Consequently, the high-income areas where properties were of lucrative value were a preserve of whites and some middle class Asian families.

"Europeans controlled 90 per cent of the CBD while Asians and native Africans shared the paltry ten per cent," Karisa says.

There was another master plan for a colonial capital in 1948 that sought to divide the CBD into functional zones that were either high density or low density. High-density areas allowed high-rise buildings of up to ten floors while low-density areas accommodated five floors.

Koinange, Banda, Tom Mboya, Haille Selassie and Uhuru Highway were high-density zones and mainly occupied by Europeans.

Asians dominated the present day Banda Street and University way while natives pitched camp at Tom Mboya Street, a low-density area.

"It is for the same reasons that River Road later acquired the name ‘the African CBD’," says Karisa.

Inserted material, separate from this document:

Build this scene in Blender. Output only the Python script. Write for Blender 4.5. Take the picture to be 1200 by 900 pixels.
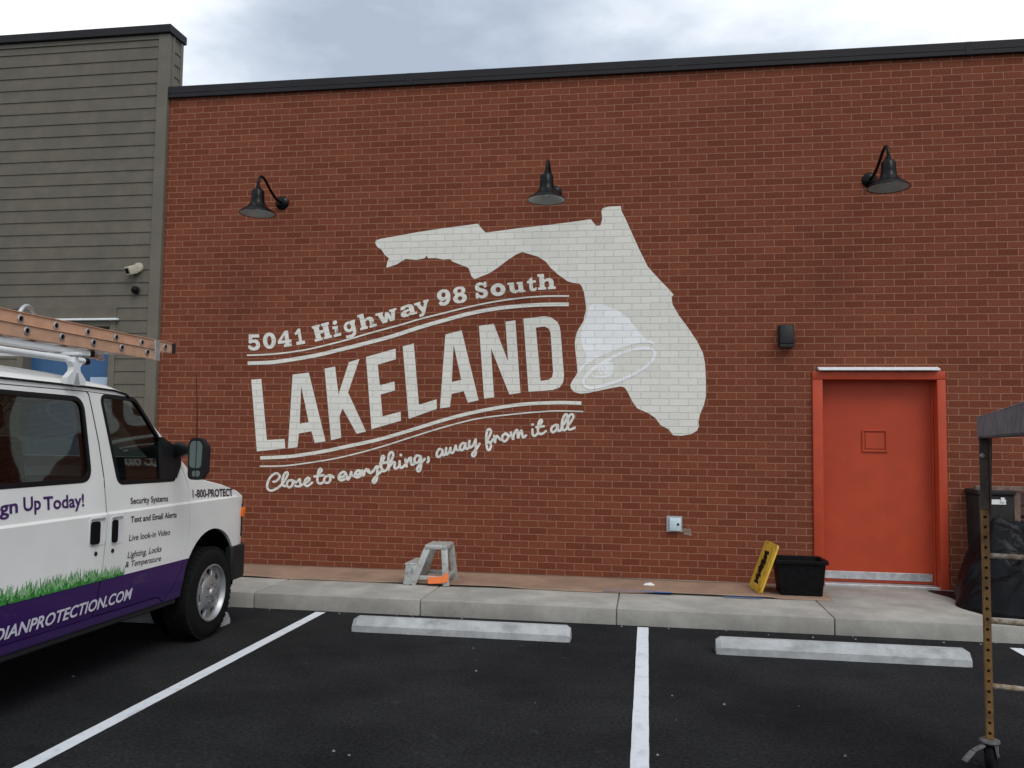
import bpy, bmesh, math, random
from math import sin, cos, pi, radians as R
from mathutils import Vector, Matrix
from mathutils.geometry import tessellate_polygon
random.seed(7)
for o in list(bpy.data.objects): bpy.data.objects.remove(o, do_unlink=True)
scene = bpy.context.scene
COL = scene.collection

# ------------------------------------------------------------------ camera
CAMF, YAW, PIT, ROL, CD, CH = 999.18, .15814, .06505, .0132, 9.436, 1.62
fw = Vector((-sin(YAW)*cos(PIT), cos(YAW)*cos(PIT), sin(PIT)))
rt = Vector((cos(YAW), sin(YAW), 0)); up = rt.cross(fw)
r2 = rt*cos(ROL)+up*sin(ROL); u2 = up*cos(ROL)-rt*sin(ROL)
CAMPOS = Vector((0, -CD, CH))
cam = bpy.data.cameras.new('camera'); camo = bpy.data.objects.new('camera', cam); COL.objects.link(camo)
cam.sensor_width = 36; cam.lens = CAMF/1200*36; cam.clip_end = 2000; cam.clip_start = .05
m = Matrix((r2, u2, -fw)).transposed().to_4x4(); m.translation = CAMPOS; camo.matrix_world = m
scene.camera = camo

# ------------------------------------------------------------------ sky, sun, exposure
SUN_EL, SUN_AZ = R(50), R(142)      # soft sun behind the viewer, a little to the right
w = bpy.data.worlds.new('World'); scene.world = w; w.use_nodes = True
nt = w.node_tree; nt.nodes.clear()
def N(nt, t, **k):
    n = nt.nodes.new(t)
    for a, b in k.items(): setattr(n, a, b)
    return n
out = N(nt, 'ShaderNodeOutputWorld'); mix = N(nt, 'ShaderNodeMixShader')
b1 = N(nt, 'ShaderNodeBackground'); b2 = N(nt, 'ShaderNodeBackground')
sky = N(nt, 'ShaderNodeTexSky', sky_type='NISHITA', sun_disc=False, sun_elevation=SUN_EL, sun_rotation=SUN_AZ)
b1.inputs[1].default_value = .09; nt.links.new(sky.outputs[0], b1.inputs[0])
tc = N(nt, 'ShaderNodeTexCoord')
mp = N(nt, 'ShaderNodeMapping'); mp.inputs['Scale'].default_value = (1, 1, 2.4); mp.inputs['Location'].default_value = (.35, .2, .1)
nt.links.new(tc.outputs['Generated'], mp.inputs[0])
n1 = N(nt, 'ShaderNodeTexNoise'); n1.inputs['Scale'].default_value = 2.5; n1.inputs['Detail'].default_value = 8; n1.inputs['Roughness'].default_value = .55
nt.links.new(mp.outputs[0], n1.inputs['Vector'])
def blob(direction, power, amount):      # a thin bright place in the cloud cover, in a compass direction
    d = N(nt, 'ShaderNodeVectorMath', operation='DOT_PRODUCT'); nt.links.new(tc.outputs['Generated'], d.inputs[0]); d.inputs[1].default_value = Vector(direction).normalized()
    mx = N(nt, 'ShaderNodeMath', operation='MAXIMUM'); nt.links.new(d.outputs['Value'], mx.inputs[0]); mx.inputs[1].default_value = 0
    p = N(nt, 'ShaderNodeMath', operation='POWER'); nt.links.new(mx.outputs[0], p.inputs[0]); p.inputs[1].default_value = power
    q = N(nt, 'ShaderNodeMath', operation='MULTIPLY'); nt.links.new(p.outputs[0], q.inputs[0]); q.inputs[1].default_value = amount
    return q.outputs[0]
def add(a, b):
    q = N(nt, 'ShaderNodeMath', operation='ADD'); nt.links.new(a, q.inputs[0]); nt.links.new(b, q.inputs[1]); return q.outputs[0]
dens = add(n1.outputs[0], add(blob((-.60, .80, .42), 70, .25), add(blob((.50, .86, .42), 34, .23), blob((.2, -.8, .9), 2, .12))))
cr = N(nt, 'ShaderNodeValToRGB'); e = cr.color_ramp.elements
e[0].position = .36; e[0].color = (.36, .42, .51, 1); e[1].position = .72; e[1].color = (.98, 1.0, .985, 1)
k = e.new(.50); k.color = (.525, .585, .67, 1); k = e.new(.60); k.color = (.73, .78, .845, 1)
nt.links.new(dens, cr.inputs[0]); nt.links.new(cr.outputs[0], b2.inputs[0]); b2.inputs[1].default_value = 1.0
mix.inputs[0].default_value = .93
nt.links.new(b1.outputs[0], mix.inputs[1]); nt.links.new(b2.outputs[0], mix.inputs[2]); nt.links.new(mix.outputs[0], out.inputs[0])
sl = bpy.data.lights.new('sun', 'SUN'); sl.energy = 1.0; sl.angle = R(28); sl.color = (1, .97, .92)
so = bpy.data.objects.new('sun', sl); COL.objects.link(so)
sd = Vector((sin(SUN_AZ)*cos(SUN_EL), cos(SUN_AZ)*cos(SUN_EL), sin(SUN_EL)))
so.rotation_euler = sd.to_track_quat('Z', 'Y').to_euler(); so.location = (0, -20, 20)
scene.view_settings.view_transform = 'Standard'; scene.view_settings.look = 'None'
scene.view_settings.exposure = 0.38; scene.view_settings.gamma = 1; scene.view_settings.use_curve_mapping = False
scene.render.resolution_x = 1024; scene.render.resolution_y = 768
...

Then in 1973, the metropolitan road strategy sought to address problems facing the local populace in Nairobi and also entailed a framework for future growth and proposed satellites like Westlands, Athi River and Mavoko.

But the tactics of exclusion in the CBD have been advanced by the efforts to discourage informal trade, with the City Council consigning hawkers to designated markets like Muthurwa and Gikomba.

Kenyans of Africa descent have, therefore, transformed hawking into the ubiquitous stalls culture, and this keeps the council askaris off them.

While order and neatness is important in the CBD, the African CBD has proved that for a populated city like Nairobi, there needs to be a little piece of the cake for everyone, and informal and small-scale trade are the way to go.